L'auteur nous invite à agir sur cet élément central, celui de notre quotidien, en utilisant notre élan vital non pour arrêter le monde, mais en montrant le sens que nous recherchons à notre propre existence. Il s’agit de faire preuve de résilience alors que l’enchaînement des événements pourrait nous abattre et nous inciter au repli sur soi. Alors que les phénomènes complexes qui régissent le monde ont une influence planétaire, c’est probablement à cette échelle qu’ils doivent être régulés. Nous sommes donc soumis à un grand écartèlement entre notre responsabilité individuelle et la nécessité d’analyser les problèmes de notre époque de manière globale : un vrai défi quand il s’agit de dérégulation climatique, de conservation de la biodiversité, de santé publique ou d’acceptation de la diversité humaine.

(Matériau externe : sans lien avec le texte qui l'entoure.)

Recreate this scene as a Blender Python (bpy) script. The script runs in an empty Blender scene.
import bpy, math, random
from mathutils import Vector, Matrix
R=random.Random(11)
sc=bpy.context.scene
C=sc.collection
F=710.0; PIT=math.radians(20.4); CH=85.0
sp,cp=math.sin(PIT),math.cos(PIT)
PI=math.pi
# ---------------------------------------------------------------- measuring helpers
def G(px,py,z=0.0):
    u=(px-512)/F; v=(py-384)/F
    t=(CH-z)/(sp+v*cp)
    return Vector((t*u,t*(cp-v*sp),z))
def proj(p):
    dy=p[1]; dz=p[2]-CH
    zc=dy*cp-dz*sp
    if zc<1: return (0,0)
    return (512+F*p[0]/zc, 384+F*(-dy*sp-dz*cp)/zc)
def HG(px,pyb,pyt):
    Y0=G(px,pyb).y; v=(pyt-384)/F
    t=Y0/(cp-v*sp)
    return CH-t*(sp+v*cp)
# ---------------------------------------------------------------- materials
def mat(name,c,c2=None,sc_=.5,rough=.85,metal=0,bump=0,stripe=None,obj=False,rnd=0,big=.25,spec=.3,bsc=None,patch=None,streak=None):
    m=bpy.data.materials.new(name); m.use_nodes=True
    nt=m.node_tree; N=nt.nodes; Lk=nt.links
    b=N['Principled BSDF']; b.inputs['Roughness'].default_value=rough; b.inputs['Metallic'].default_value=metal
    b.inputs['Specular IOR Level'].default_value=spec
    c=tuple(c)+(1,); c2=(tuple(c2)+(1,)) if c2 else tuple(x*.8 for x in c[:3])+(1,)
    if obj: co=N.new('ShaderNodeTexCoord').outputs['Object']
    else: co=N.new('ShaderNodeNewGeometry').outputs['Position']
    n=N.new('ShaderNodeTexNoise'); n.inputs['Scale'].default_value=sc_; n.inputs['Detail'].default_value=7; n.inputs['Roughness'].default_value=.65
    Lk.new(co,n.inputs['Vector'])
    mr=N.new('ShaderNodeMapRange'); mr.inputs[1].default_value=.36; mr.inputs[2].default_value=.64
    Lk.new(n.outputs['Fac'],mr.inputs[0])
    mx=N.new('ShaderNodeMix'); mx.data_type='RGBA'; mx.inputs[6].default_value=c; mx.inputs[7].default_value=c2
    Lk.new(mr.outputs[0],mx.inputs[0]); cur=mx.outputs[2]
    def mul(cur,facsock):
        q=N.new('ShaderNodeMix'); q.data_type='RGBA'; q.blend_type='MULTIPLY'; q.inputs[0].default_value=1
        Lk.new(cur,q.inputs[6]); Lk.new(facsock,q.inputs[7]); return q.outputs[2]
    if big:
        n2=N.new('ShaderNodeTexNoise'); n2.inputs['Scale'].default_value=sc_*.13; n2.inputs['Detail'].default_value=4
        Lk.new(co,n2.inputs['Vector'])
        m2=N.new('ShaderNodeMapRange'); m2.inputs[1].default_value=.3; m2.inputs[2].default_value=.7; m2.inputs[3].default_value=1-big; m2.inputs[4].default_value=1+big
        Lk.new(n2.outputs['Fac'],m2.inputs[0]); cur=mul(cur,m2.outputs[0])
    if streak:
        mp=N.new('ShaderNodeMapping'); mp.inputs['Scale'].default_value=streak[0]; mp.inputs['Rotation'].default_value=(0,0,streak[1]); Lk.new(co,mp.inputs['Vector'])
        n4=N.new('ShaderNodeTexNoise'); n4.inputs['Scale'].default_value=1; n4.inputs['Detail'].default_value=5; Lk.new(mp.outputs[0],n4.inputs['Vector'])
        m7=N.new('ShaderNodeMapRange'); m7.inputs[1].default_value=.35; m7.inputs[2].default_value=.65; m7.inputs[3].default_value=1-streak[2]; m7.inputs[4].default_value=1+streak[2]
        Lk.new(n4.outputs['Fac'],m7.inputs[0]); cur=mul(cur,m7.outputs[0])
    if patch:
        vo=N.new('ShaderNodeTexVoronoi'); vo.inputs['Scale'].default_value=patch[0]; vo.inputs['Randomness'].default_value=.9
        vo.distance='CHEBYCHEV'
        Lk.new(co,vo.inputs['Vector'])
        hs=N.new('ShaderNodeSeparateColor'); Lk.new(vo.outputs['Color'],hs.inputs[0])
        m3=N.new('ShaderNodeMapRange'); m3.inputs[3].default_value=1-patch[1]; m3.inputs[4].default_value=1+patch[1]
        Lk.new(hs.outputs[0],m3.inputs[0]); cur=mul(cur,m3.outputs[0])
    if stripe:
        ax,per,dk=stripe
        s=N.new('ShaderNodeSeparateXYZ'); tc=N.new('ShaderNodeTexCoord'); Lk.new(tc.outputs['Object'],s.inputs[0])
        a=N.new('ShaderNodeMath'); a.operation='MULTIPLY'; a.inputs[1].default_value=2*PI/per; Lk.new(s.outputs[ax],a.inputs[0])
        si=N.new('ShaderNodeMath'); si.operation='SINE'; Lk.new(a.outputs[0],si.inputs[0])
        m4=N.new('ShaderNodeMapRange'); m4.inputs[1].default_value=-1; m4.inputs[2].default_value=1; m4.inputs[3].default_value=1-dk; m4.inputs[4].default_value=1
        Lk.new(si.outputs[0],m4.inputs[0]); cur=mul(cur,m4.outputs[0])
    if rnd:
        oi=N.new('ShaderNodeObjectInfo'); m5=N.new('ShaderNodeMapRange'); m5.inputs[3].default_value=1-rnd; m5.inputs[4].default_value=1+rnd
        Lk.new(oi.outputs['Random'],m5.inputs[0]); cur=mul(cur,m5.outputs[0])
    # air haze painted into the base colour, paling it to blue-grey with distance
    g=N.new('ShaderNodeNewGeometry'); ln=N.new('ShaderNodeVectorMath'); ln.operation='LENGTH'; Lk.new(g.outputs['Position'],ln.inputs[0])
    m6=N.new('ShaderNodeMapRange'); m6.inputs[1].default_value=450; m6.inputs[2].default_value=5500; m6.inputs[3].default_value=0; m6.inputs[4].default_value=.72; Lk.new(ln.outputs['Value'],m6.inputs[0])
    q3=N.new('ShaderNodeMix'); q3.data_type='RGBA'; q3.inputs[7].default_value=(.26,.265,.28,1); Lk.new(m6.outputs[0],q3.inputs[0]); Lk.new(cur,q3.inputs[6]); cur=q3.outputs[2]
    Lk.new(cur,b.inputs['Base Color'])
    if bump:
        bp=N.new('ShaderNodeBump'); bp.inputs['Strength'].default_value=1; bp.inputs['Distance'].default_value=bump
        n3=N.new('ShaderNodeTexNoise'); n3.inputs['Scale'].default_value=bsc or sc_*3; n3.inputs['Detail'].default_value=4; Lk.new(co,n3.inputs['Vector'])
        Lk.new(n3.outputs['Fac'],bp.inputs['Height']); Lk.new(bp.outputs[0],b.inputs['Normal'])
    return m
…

Alors que nous avons désormais une écologie mondiale, une économie mondiale et une science mondiale, nous nous accrochons à la seule politique nationale. Ce décalage empêche le système politique de s'attaquer efficacement à nos grands problèmes.

p. 218

Les invitations de Harari à prendre de la distance pour comprendre les enjeux sociaux gagneraient à être prises en considération par les leaders politiques. Bien que très conscient des particularités nationales – sa situation d'homosexuel en Israël est sans comparaison avec celle des gays et lesbiennes d'Iran, par exemple, malgré l'influence des extrémistes religieux sur le gouvernement – l'auteur se montre parfois sentencieux, ne serait-ce qu'en titrant son essai «leçons».